** START Material provided **

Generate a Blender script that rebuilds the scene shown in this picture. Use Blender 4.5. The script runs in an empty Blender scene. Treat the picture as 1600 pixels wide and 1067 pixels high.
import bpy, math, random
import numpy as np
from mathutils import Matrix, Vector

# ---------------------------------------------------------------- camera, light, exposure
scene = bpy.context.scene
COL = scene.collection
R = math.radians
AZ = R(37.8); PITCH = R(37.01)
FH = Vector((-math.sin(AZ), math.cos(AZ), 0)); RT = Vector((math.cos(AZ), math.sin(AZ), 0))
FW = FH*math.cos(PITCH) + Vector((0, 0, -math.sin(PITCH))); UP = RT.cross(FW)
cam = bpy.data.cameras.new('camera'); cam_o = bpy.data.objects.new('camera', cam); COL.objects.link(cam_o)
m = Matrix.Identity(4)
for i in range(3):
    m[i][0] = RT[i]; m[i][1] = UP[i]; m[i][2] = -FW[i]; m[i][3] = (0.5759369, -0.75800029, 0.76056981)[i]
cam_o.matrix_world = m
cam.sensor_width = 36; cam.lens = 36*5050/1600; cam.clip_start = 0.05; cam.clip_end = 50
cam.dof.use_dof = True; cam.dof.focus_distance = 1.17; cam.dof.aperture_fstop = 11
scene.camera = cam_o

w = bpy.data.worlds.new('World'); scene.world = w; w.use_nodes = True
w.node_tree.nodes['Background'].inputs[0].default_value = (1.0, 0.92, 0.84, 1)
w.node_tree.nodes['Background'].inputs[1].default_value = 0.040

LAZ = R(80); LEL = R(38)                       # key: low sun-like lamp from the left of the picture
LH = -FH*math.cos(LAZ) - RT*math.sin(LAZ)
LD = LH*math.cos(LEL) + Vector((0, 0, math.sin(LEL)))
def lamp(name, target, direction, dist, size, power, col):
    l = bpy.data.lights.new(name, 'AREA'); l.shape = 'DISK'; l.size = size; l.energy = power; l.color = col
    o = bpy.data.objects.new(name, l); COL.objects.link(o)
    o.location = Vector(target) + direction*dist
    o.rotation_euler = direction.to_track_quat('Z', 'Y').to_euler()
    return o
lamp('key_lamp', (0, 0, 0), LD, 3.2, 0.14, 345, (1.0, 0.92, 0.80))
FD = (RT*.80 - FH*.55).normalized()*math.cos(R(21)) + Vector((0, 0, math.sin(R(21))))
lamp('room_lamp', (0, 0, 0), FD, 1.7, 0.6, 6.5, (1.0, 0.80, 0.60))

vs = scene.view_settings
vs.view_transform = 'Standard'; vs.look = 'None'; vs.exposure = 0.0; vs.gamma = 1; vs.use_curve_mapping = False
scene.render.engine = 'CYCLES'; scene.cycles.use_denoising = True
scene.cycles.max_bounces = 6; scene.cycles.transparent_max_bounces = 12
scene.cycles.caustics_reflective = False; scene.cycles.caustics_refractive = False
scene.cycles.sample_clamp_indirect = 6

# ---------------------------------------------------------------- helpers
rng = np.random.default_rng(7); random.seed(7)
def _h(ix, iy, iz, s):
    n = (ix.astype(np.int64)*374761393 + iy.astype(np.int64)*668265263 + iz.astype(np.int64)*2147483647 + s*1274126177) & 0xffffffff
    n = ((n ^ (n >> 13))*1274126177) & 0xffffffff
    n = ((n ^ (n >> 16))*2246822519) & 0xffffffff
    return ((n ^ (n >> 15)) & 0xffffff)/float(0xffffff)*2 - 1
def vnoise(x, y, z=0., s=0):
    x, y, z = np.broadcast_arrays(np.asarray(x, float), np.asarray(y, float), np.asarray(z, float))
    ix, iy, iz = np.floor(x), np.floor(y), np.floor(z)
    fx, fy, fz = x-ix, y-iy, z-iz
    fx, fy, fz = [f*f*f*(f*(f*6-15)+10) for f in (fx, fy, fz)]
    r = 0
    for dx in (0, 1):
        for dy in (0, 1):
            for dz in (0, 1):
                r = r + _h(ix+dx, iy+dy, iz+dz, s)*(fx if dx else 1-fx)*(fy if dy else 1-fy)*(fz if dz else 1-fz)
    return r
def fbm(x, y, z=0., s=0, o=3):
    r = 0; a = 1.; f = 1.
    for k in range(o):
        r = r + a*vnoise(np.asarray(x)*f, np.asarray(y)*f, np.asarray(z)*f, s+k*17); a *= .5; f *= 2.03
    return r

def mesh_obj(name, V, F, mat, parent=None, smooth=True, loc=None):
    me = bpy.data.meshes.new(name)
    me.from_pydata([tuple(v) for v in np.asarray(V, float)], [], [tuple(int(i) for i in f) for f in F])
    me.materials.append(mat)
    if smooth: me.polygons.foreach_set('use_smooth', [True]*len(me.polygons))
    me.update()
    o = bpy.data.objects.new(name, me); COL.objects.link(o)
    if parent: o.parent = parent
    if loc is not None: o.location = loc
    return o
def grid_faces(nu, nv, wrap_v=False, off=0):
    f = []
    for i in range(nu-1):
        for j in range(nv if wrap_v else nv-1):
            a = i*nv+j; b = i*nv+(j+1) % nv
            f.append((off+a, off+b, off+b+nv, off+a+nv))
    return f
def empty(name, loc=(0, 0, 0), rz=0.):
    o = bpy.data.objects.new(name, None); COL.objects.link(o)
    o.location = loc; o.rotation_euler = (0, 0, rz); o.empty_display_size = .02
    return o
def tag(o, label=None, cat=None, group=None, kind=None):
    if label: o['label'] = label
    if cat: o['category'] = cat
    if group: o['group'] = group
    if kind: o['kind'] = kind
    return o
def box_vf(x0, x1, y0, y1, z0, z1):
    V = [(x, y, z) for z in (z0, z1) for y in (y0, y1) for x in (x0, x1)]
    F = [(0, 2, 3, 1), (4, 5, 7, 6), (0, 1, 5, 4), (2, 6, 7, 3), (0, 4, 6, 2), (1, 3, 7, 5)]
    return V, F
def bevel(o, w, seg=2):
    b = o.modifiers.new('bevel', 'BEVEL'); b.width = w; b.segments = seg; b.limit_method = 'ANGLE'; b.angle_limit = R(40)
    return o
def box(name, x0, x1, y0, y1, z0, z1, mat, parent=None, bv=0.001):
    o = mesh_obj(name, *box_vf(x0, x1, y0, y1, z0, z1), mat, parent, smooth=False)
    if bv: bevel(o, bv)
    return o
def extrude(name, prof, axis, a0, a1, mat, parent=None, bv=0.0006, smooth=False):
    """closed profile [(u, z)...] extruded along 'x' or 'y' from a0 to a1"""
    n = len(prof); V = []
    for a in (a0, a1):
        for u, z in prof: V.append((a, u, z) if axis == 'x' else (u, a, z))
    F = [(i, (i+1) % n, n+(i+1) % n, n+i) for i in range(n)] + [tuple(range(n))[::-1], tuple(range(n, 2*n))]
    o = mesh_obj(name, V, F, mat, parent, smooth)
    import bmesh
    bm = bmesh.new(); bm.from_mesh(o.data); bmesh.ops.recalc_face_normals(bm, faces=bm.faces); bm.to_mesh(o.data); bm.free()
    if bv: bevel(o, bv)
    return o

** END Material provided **

To do
Starting at the first line of the data above, please restate word for word every line up to and including the one that holds "from mathutils import Matrix, Vector", and add nothing else.

The output
Generate a Blender script that rebuilds the scene shown in this picture. Use Blender 4.5. The script runs in an empty Blender scene. Treat the picture as 1600 pixels wide and 1067 pixels high.
import bpy, math, random
import numpy as np
from mathutils import Matrix, Vector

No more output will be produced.